Day 2 | Roundtable 3: Trade, Sanctions, and the Shadow Economy

Opening Day Two, SARC convened a focused discussion on how trade controls, sanctions dynamics, and compliance architecture are reshaping global commerce. A significant focus was placed on the shadow economy, with thediscussion noting that excessive sanctions and over-compliance often push trade underground. In contrast, India’s approach emphasises formalisation rather than exclusion.

Participants also discussed India’s use of regulated alternative settlement mechanisms. The session concluded that India’s model—combining trade regulation, compliance capacity, and strategic restraint—has helped limit the expansion of shadow trade while enhancing export credibility, tax realisation, and manufacturing inflows.

The roundtables featured contributions from Rajendra S. Bagade, Senior Partner, SARC; Probir Roy, Global Lead – Fintech, Gaming & Frontier Technologies, SARC; Ashutosh Verma, Leader – Technology and AI; Ankit Anand, Founding Partner, Riceberg Ventures; Balbir Singh, Senior Advocate, Supreme Court of India; Alicia Castillo Holley, GP and Founder, Wealthing VC Fund; Raphael Roettgen, Founder, E2MC (Earth-to-Mars Capital); Yuri G. Rabinovich, Founder and Managing Partner, VNTR; Medha Jaishankar, President, Omnivations; Siddharth Jena, Founder & CEO, AkashaLabdhi; and Yair Cleper, Co-Founder and Active Chairman, Magma Devs, Shardul Dabir, Lead – Field Development & Ecosystem Partnerships at the Institute for Climate Innovation (ICI), Nachiketa Das, Clark Parsons, Berrina Scheibe, Bernard Zupanc, Ruby Greber, & more.

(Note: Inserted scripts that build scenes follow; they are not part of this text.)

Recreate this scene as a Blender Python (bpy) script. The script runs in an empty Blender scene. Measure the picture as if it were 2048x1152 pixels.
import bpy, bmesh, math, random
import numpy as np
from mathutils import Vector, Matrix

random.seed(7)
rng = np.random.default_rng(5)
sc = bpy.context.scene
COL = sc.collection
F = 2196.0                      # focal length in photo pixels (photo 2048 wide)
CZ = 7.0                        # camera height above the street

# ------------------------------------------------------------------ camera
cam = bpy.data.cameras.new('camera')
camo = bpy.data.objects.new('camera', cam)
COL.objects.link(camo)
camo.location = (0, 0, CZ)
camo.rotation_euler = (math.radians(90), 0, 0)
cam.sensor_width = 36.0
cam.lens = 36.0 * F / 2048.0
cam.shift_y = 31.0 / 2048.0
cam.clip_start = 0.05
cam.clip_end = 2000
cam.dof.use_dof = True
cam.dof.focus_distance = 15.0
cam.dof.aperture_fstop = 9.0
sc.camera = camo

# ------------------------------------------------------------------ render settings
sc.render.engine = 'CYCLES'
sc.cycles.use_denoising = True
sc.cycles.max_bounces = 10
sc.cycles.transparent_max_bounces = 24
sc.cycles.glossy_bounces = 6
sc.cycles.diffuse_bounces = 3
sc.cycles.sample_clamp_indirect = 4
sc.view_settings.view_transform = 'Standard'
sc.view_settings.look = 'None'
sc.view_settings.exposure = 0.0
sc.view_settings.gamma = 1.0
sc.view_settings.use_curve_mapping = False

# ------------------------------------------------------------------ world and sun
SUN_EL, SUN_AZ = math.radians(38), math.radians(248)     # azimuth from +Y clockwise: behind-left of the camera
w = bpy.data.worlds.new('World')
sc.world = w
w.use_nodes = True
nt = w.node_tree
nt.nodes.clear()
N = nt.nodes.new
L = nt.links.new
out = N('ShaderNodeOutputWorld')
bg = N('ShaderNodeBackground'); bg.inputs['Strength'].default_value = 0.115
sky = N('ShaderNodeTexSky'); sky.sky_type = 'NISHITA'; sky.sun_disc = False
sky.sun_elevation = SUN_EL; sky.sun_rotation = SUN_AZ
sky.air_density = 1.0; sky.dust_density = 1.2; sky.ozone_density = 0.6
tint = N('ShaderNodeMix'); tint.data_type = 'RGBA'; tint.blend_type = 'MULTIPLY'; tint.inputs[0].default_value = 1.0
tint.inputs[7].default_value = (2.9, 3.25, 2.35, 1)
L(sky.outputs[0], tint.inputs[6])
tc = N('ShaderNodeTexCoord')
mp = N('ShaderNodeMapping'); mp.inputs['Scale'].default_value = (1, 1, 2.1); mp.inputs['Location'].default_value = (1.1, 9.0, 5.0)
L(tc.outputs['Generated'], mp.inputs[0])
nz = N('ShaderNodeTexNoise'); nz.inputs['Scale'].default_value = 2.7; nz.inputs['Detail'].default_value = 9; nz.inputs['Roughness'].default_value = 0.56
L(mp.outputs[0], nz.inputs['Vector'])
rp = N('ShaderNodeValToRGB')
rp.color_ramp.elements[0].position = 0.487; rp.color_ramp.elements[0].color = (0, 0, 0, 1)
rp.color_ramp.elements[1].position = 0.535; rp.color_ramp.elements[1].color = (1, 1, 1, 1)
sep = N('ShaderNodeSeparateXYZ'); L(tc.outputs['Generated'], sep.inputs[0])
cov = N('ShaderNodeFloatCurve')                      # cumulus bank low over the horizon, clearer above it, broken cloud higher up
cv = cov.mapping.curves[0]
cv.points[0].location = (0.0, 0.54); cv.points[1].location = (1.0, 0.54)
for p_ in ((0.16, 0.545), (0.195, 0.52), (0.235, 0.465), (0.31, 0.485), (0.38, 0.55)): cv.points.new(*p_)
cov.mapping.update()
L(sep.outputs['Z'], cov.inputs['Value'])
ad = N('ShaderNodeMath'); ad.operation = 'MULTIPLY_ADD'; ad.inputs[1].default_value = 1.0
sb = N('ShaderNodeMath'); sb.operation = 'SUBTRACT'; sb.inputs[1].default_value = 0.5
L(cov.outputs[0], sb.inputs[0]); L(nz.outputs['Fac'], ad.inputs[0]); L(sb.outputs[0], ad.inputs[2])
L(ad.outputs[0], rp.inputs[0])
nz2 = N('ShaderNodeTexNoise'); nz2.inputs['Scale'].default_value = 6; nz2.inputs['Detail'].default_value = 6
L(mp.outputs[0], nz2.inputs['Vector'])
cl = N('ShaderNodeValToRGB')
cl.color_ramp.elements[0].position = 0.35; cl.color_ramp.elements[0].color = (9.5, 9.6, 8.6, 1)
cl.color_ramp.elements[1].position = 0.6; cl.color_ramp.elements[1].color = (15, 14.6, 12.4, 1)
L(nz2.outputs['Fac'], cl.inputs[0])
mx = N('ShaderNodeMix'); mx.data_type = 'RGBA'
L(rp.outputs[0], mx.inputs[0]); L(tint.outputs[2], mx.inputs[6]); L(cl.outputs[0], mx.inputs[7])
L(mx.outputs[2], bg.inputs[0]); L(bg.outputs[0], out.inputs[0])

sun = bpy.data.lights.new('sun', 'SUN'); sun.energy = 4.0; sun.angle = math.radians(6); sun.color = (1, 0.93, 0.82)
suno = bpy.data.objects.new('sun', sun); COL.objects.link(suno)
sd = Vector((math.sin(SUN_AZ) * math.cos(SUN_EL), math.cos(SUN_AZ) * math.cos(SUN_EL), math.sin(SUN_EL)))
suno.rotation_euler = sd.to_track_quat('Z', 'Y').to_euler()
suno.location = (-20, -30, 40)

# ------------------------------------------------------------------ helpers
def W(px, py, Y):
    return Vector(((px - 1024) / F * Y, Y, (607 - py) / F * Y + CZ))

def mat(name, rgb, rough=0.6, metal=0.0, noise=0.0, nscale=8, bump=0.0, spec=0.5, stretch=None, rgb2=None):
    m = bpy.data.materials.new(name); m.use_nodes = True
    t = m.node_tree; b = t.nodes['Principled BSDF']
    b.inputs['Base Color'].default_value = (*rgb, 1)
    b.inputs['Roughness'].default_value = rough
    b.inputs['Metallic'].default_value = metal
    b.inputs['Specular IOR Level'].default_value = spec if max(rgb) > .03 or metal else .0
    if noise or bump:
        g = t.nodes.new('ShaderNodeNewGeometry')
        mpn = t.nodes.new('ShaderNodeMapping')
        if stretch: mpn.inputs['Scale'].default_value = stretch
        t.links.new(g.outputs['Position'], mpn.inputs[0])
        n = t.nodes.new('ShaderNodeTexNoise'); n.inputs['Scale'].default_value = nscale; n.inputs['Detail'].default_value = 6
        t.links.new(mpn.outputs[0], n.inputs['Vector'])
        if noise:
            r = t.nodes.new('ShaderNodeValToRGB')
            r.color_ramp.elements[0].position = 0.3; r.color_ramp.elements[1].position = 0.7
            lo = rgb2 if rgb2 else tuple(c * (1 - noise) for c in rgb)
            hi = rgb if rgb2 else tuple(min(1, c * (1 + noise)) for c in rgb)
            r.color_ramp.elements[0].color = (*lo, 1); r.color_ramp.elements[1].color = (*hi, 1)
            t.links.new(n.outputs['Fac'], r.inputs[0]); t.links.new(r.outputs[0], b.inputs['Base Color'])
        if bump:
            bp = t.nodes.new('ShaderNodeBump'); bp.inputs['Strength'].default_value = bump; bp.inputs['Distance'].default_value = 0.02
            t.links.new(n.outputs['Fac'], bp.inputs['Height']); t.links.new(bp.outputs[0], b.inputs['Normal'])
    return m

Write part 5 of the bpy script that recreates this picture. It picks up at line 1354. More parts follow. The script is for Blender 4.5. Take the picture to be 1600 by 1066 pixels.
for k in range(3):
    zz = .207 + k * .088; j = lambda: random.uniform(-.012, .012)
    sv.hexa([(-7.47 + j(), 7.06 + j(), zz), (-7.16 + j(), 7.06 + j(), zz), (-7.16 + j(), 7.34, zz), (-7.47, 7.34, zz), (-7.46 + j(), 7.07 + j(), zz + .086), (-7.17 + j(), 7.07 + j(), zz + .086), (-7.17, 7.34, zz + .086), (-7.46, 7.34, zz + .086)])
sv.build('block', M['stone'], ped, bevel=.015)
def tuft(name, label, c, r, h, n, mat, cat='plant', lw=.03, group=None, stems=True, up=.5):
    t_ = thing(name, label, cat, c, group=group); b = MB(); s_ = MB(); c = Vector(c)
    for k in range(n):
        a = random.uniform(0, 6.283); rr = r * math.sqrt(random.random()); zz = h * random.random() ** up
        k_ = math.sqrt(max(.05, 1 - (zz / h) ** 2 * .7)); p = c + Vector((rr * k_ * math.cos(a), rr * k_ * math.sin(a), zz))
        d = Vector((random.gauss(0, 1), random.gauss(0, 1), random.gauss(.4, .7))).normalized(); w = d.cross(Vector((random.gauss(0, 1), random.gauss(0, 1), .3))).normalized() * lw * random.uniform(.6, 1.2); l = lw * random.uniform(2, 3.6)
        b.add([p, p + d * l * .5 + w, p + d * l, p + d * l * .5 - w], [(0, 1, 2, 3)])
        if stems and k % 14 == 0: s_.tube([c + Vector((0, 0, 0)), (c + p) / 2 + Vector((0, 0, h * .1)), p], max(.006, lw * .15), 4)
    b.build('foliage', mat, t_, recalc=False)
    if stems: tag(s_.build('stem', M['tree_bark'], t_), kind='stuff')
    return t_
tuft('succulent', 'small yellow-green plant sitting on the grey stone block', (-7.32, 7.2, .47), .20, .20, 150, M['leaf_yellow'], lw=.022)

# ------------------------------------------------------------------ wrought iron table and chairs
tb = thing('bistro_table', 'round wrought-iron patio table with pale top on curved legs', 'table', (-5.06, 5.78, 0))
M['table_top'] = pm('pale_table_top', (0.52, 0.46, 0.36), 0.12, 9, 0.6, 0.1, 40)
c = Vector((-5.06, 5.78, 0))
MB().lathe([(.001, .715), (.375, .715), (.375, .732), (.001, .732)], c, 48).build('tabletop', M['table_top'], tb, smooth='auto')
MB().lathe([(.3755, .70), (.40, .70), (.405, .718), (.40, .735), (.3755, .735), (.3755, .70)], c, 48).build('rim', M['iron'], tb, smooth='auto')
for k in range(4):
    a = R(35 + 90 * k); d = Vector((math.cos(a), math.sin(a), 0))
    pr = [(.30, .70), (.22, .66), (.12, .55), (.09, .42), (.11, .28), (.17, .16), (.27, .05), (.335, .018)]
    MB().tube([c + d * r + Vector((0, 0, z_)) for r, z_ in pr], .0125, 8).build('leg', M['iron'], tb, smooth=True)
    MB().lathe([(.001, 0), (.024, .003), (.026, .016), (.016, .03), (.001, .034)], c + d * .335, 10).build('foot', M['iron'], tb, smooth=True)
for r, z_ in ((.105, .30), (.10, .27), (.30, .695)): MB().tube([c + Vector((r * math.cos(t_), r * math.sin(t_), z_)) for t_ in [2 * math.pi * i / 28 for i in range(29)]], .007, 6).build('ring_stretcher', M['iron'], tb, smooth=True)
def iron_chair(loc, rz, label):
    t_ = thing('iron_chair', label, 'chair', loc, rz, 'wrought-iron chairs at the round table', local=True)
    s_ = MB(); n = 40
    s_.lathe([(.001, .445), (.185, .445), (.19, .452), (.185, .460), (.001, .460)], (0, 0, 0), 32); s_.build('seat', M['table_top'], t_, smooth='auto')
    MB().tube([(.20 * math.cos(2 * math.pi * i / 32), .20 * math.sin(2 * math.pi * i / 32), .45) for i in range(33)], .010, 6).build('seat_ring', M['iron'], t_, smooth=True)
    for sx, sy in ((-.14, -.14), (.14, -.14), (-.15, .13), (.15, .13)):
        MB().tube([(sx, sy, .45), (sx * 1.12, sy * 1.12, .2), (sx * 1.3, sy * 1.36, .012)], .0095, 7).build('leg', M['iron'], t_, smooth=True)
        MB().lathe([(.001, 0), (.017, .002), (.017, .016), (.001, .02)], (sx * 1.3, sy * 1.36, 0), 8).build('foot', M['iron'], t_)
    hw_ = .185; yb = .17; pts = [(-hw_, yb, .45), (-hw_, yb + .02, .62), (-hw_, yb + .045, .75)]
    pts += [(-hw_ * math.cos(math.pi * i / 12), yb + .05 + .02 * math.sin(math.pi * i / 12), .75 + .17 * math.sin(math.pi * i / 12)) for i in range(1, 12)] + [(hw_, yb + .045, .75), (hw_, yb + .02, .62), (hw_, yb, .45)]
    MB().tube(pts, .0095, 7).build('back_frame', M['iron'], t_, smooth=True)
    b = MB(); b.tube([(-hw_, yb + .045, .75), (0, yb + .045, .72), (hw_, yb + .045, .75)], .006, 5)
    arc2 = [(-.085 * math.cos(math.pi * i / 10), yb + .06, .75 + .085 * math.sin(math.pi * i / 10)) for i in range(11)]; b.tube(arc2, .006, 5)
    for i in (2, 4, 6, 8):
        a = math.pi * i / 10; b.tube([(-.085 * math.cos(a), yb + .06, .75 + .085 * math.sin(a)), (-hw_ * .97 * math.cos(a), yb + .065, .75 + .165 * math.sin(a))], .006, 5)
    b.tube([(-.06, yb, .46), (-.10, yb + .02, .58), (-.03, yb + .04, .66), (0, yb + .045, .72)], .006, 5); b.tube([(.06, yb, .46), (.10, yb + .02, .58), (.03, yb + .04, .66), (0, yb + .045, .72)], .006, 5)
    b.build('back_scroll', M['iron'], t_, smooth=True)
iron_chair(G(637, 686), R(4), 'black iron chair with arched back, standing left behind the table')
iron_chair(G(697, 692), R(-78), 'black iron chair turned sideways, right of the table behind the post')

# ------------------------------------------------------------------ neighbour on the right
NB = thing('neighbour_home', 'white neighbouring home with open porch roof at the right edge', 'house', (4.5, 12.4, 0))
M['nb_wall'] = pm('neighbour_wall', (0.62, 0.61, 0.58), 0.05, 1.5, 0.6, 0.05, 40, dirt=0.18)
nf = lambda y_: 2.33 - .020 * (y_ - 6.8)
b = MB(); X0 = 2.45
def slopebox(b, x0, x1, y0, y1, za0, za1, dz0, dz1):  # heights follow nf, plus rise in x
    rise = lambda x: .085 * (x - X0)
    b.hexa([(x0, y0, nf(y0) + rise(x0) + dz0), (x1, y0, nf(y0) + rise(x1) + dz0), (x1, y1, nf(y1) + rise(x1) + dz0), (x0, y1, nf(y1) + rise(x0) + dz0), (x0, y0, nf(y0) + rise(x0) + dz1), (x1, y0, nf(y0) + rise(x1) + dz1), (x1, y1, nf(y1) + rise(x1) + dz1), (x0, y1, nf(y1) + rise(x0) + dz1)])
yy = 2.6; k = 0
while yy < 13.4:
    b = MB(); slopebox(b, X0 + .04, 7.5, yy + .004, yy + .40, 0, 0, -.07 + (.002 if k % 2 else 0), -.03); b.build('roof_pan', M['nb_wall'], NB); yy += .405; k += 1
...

In his closing remarks, Sunil Kumar Gupta, Chairman & Global Leader, SARC Global, said:

“India’s journey toward a Viksit Bharat @2047 is being carried forward by execution at scale—where compliance strengthens confidence, openness expands opportunity, and growth is built on systems designed to perform under stress. As the global economy enters a new phase of recalibration, India is not only keeping pace with change; it is contributing meaningfully to the shape of what comes next.”